When will he play again? Can he compete against the current generation of world-beaters? Can his body withstand the rigors of a full PGA Tour schedule? Should Jim Furyk make him a captain’s pick now or wait to see if he should be driving a vice captain’s golf cart instead?

Little is certain when it comes to Woods, and the over-sized question mark goes to ... the guy in red and black.



After Further Review Chalice. In April, Lexi Thompson endured a heartbreaking loss at the ANA Inspiration, the byproduct of a surreal ruling that arrived a day late via a viewer e-mail and cost the would-be winner a major championship.

The entire event was so unsavory that the USGA and R&A made not one but two alterations to the rules and created a “working group” to avoid similar snafus in the future.

That working group – it turns out the U.S. Ryder Cup team has some sort of copyright on “task force” – initially issued a decision that introduced a “reasonable judgment” and a “naked eye” standard to video reviews, and last week the rule makers kept the changes coming.

The new protocols on video review will now include an official to monitor tournament broadcasts and ended the practice of allowing fans to call in, or in this case e-mail, possible infractions to officials. The USGA and R&A also eliminated the two-stroke penalty for players who sign incorrect scorecards when the player is unaware of the penalty.

While all this might be a step in the right direction, it does nothing to change Thompson’s fate. The AFR Chalice won’t change the harsh reality, but at least it will serve as a reminder of how she helped altered the rulemaking landscape.
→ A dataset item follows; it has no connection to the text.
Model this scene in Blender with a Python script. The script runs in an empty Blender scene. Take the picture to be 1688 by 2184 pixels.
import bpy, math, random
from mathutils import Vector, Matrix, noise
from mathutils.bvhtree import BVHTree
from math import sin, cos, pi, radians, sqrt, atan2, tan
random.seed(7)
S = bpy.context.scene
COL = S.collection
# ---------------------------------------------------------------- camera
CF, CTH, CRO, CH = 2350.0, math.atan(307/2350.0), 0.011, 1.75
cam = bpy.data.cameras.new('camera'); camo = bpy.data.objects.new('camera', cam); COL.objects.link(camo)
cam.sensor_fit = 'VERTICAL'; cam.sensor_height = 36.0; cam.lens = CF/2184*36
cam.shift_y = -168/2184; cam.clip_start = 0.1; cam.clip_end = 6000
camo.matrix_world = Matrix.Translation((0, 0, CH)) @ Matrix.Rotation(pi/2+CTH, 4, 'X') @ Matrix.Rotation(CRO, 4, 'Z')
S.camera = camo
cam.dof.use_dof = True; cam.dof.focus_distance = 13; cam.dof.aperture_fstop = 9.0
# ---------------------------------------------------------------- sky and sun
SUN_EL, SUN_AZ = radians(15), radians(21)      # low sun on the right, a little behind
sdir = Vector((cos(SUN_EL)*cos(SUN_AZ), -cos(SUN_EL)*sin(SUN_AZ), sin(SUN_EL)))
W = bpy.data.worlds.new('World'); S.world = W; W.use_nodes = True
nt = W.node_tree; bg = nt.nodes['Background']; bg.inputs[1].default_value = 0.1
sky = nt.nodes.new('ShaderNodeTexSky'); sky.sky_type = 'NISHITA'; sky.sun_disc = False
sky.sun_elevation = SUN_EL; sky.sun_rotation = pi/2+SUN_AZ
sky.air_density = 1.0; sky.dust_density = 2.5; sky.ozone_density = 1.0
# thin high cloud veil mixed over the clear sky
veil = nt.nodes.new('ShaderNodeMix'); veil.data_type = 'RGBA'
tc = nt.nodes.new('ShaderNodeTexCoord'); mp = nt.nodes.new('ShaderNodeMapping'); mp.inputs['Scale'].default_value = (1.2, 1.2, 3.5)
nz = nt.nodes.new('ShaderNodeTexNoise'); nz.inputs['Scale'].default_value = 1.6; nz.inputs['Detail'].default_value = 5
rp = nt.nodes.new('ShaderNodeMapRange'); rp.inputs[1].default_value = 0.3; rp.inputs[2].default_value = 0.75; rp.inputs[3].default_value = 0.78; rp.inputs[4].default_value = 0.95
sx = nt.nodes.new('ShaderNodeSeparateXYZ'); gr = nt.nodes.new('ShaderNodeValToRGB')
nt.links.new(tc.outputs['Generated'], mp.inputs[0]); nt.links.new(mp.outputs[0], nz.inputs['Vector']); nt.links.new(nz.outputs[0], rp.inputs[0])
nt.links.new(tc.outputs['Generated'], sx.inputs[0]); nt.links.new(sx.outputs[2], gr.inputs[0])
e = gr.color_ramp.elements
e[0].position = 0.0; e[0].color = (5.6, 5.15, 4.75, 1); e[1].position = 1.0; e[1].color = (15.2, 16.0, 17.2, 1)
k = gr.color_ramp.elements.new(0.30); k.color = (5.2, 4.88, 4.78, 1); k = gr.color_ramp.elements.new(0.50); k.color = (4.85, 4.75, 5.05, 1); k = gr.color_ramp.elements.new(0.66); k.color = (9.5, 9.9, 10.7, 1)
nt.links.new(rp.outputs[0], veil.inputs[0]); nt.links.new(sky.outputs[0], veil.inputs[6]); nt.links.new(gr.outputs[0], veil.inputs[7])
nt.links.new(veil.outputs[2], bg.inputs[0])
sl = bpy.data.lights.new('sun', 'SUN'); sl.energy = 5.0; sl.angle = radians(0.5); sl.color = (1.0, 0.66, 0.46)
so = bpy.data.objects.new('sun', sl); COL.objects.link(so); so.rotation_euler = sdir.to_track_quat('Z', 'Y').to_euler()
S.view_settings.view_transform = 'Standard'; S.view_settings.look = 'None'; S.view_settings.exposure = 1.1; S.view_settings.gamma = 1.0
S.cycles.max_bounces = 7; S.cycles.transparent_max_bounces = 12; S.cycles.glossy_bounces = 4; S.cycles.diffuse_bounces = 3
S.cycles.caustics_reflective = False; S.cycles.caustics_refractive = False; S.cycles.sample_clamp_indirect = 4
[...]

Nothing Runs Like a Deere Award. Nothing gets fans fired up like officials turning fields of fescue rough into hay on the eve of a major championship, and the USGA’s decision to do some 11th-hour trimming at Erin Hills in June certainly caught many by surprise.

Officials said the nip/tuck on four holes was in reaction to a particularly foreboding forecast that never materialized, and the maintenance drew the ire of some players.

“We have 60 yards from left line to right line,” Rory McIlroy said. “You’ve got 156 of the best players in the world here; if we can’t hit it within that avenue, you might as well pack your bags and go home.”

The record low scoring at the U.S. Open – winner Brooks Koepka finished with a 16-under total – didn’t help ease the fervor and had some questioning whether the softer side of the USGA has gone a bit too far?